Occasionally you get some genius who takes the opposite tack — he spends an extra 10 or 20 grand buying a high-performance car, then decides he’s going to save three bucks per tankful using regular instead of premium as specified. He figures as long as the engine doesn’t knock he’s OK. Wrong, carbon monoxide brain. Car engines nowadays contain knock sensors that detect detonation and automatically retard the spark to compensate. The delay means maximum gas expansion occurs when the piston is farther along in its downstroke and thus there’s more room in the cylinder head. This reduces peak cylinder pressure, eliminating knock but also giving you less power and poorer mileage.

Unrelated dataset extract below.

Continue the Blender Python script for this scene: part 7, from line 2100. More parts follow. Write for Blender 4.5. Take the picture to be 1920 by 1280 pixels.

You may ask: Don’t knock sensors make it hard to tell when an old car needs higher-octane gas? Years ago, when your beater started pinging on grades or under acceleration, that was the sign that carbon had built up in the cylinders, increasing compression, and it was time to switch to high-test. Now the knock sensors compensate, which seemingly might conceal the problem. Don’t fret — today’s fuel injection systems precisely meter the fuel-air mix, resulting in fewer unburned hydrocarbons and less carbon buildup. If you’re still concerned, I’d say it makes more sense to spend $6 on a bottle of carbon clean-out juice than an extra $150 a year on high-priced gas.